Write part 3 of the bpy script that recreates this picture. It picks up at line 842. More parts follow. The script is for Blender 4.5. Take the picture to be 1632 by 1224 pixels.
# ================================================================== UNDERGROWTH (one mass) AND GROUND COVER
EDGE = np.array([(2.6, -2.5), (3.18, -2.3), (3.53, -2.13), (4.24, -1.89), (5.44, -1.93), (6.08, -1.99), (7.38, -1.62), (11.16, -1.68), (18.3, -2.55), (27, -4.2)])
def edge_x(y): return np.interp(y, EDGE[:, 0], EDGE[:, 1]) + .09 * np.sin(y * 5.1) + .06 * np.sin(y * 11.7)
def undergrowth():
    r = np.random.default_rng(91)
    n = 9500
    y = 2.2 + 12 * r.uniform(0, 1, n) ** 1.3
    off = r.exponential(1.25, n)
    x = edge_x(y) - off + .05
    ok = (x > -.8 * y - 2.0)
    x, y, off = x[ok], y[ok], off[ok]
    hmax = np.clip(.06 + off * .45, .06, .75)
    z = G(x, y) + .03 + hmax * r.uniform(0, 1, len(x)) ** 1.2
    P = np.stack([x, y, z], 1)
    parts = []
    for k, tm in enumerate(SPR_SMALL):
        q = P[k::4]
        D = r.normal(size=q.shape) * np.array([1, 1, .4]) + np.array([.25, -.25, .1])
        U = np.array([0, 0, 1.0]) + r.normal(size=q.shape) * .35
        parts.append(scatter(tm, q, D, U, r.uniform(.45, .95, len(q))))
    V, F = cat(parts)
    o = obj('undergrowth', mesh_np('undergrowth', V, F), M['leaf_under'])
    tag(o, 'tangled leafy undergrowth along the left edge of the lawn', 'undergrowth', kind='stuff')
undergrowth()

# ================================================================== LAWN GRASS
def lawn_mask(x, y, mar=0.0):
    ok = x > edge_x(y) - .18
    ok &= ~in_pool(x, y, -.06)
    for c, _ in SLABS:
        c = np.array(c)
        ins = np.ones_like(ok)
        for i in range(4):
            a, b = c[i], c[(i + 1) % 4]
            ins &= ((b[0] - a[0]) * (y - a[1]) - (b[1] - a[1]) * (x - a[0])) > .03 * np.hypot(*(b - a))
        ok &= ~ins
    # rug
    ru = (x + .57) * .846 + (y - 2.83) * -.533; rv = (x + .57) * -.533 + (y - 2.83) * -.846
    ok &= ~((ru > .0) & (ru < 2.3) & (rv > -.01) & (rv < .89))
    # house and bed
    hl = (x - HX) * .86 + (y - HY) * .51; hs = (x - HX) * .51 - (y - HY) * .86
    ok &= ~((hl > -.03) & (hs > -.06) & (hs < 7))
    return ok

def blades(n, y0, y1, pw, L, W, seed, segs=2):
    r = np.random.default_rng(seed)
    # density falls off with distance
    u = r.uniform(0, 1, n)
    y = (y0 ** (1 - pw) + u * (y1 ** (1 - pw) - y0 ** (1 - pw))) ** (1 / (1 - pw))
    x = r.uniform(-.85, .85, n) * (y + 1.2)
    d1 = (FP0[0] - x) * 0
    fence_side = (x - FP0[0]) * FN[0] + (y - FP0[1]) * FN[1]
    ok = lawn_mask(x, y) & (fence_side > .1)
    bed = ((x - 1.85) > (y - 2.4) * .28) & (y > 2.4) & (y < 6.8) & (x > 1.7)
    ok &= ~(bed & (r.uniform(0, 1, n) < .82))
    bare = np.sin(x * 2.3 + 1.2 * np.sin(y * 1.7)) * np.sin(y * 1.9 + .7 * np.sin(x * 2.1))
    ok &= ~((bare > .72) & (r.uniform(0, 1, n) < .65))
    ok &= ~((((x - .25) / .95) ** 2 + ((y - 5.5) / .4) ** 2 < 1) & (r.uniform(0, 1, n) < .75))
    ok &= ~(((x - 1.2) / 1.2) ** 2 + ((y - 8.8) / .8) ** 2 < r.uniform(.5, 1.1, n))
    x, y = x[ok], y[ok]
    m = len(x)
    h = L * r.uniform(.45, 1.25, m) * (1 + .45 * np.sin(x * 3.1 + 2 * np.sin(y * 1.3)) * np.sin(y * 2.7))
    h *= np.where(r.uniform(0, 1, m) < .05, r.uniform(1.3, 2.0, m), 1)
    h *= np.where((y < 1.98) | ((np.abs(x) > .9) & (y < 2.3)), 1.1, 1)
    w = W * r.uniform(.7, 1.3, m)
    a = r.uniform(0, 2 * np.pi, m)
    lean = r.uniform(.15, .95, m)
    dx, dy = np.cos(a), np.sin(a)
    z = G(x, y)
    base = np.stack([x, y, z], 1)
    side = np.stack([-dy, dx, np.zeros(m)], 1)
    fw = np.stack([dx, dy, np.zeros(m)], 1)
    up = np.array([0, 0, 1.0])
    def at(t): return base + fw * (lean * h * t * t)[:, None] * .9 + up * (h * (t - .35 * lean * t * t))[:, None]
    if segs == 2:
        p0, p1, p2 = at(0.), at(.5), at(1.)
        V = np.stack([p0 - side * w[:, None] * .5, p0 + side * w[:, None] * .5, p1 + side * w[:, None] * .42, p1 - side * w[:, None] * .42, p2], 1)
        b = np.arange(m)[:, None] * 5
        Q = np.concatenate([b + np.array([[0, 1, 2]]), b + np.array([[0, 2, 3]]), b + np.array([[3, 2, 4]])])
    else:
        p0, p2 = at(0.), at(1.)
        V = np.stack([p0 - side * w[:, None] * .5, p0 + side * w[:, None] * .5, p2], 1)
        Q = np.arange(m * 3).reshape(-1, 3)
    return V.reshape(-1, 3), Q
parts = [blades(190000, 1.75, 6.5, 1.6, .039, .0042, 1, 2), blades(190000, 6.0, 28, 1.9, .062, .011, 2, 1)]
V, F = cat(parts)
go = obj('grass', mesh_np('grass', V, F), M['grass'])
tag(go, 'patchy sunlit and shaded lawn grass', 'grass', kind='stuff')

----

> _Given instruction_
Pull out all lines of the data with the string "parts".

> _Result of this exercise_
Write part 3 of the bpy script that recreates this picture. It picks up at line 842. More parts follow. The script is for Blender 4.5. Take the picture to be 1632 by 1224 pixels.
    parts = []
        parts.append(scatter(tm, q, D, U, r.uniform(.45, .95, len(q))))
    V, F = cat(parts)
parts = [blades(190000, 1.75, 6.5, 1.6, .039, .0042, 1, 2), blades(190000, 6.0, 28, 1.9, .062, .011, 2, 1)]
V, F = cat(parts)